As bruxas de Salém, de Nicholas Hytner

Por Pedro Fernandes



As bruxas de Salém (The crucible, no original) é uma peça de teatro escrita por Arthur Miller que ganhou adaptação para o teatro ainda em 1953. Depois de bastante elogiada pela encenação na Broadway,  a obra ganhou duas adaptações para o cinema: uma, na França, em 1957 por Jean-Paul Sartre; e outra, a mais famosa, feita pelo próprio Miller, que recebeu a indicação ao Oscar de Melhor Roteiro Adaptado, em 1996. Além do teatro e do cinema, o texto de Miller serviu ao compositor Robert Ward para uma ópera; pelo trabalho, Ward recebeu o Prêmio Pulitzer.

É um texto de forte incursão alegórica. Arthur Miller utiliza os acontecimentos históricos de 1692, na pequena vila de Salém, quando algumas meninas ficaram doentes e foram vítimas de alucinações e convulsões, evento que levou uma série de investigações e perseguições à mulheres pela Inquisição, como elemento para expor outro dado histórico, o dos acontecimentos durante a década de 1950 que ficou conhecido como Macartismo. O senador republicano do estado de Wisconsin, Joseph McCarthy, numa época em que os Estados Unidos viviam em pé de guerra com a União Soviética, deu pulso à criação do Comitê de Investigação de Atividades Anti-Americanas cujo interesse era basicamente o de caçar comunistas tal como a caça às bruxas do século XVI. O próprio Miller foi um dos chamados a depor nesse comitê.

A transposição para o cinema em 1996 com Daniel Day-Lewis, Winona Ryder e Joan Allen entre os atores principais trouxe à tona mais o episódio base de construção do texto de Miller: a histeria em Salém que levou dezenove condenados à forca. Assim apresentado, o filme finda por tocar noutro tema de igual relevo para a composição da trama: a atuação sem limites, a qualquer preço, da Igreja durante o período da Inquisição.

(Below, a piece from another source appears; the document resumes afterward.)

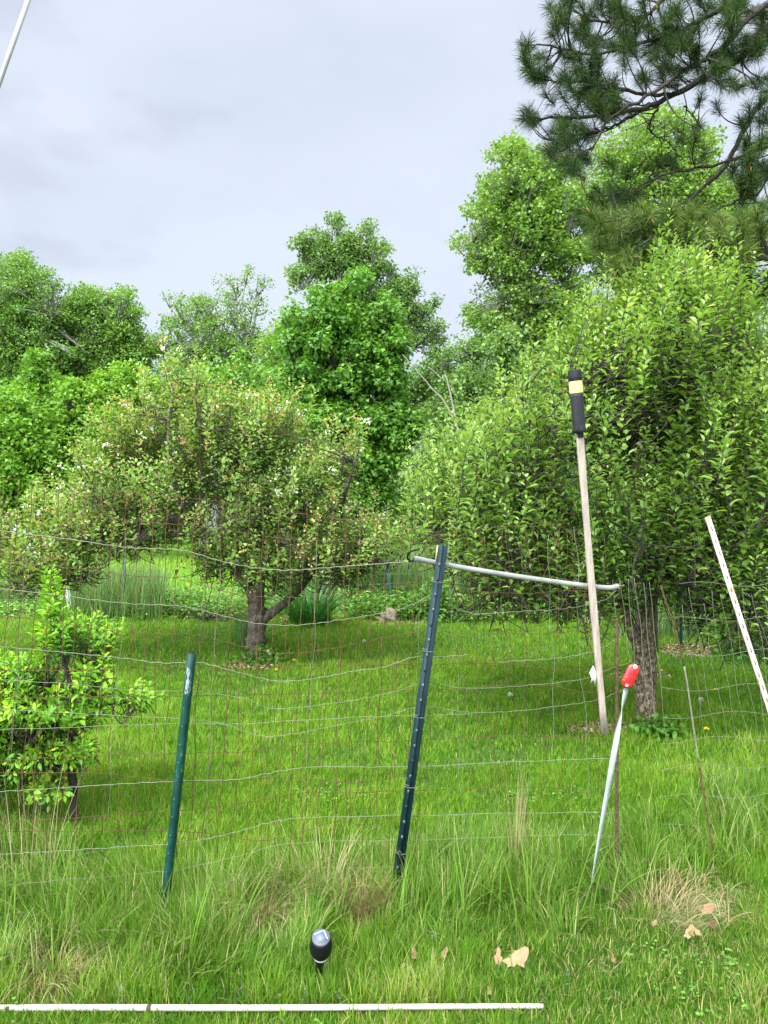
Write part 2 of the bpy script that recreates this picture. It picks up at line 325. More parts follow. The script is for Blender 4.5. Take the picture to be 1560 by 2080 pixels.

É um filme movido pelos extremos: uma paixão tornada obsessão; uma ira tornada ódio; uma justiça tornada vingança. E, claro, aposta desde sempre na ideia que terá sustentado todos os grandes fatos dramáticos na história da humanidade: a verdade é a de cada um, mas prevalece a de quem tem o poder. Os dois episódios com os quais o texto tece diálogo e essa constatação da verdade como um jogo de poder expressam ainda do que a humanidade é capaz quando tomada por um sentimento coletivo de alienação. Nem precisava, a história, não apenas dos dois episódios sobre os quais Miller constrói sua obra, tem registros dos mais perigosos: basta citar o horror do nazismo e dos regimes ditatoriais. Medir-se pelos instintos é sempre perigoso tanto quanto pelo excesso da razão. Aliás, os dois extremos atuam em perfeito diálogo. No fim, essa talvez seja a lição maior que o expectador comum conseguirá elaborar a partir do filme. 

É preciso citar ainda o quão bem construído é o enredo para o cinema a título de, pouco a pouco, expor essas ideias sobre as quais buscaremos raciocínio muito depois de ver a película; ganha a fotografia que, mesmo proposta para marcar a atmosfera da época, integra os acontecimentos num espaço de atemporalidade, tal como sucede ao texto de Miller que, mesmo ligado por dois fatos históricos, é uma alegoria sobre os modos de atuação do poder numa sociedade fraca e incapaz de ver as coisas para além daquilo que é oferecido como pensamento pronto. E, claro, as atuações brilhantes dos envolvidos na materialização do texto. Prova essa constatação a indicação de Elizabeth Proctor (no papel de Joan Allen) para o Oscar de Melhor Atriz Coadjuvante.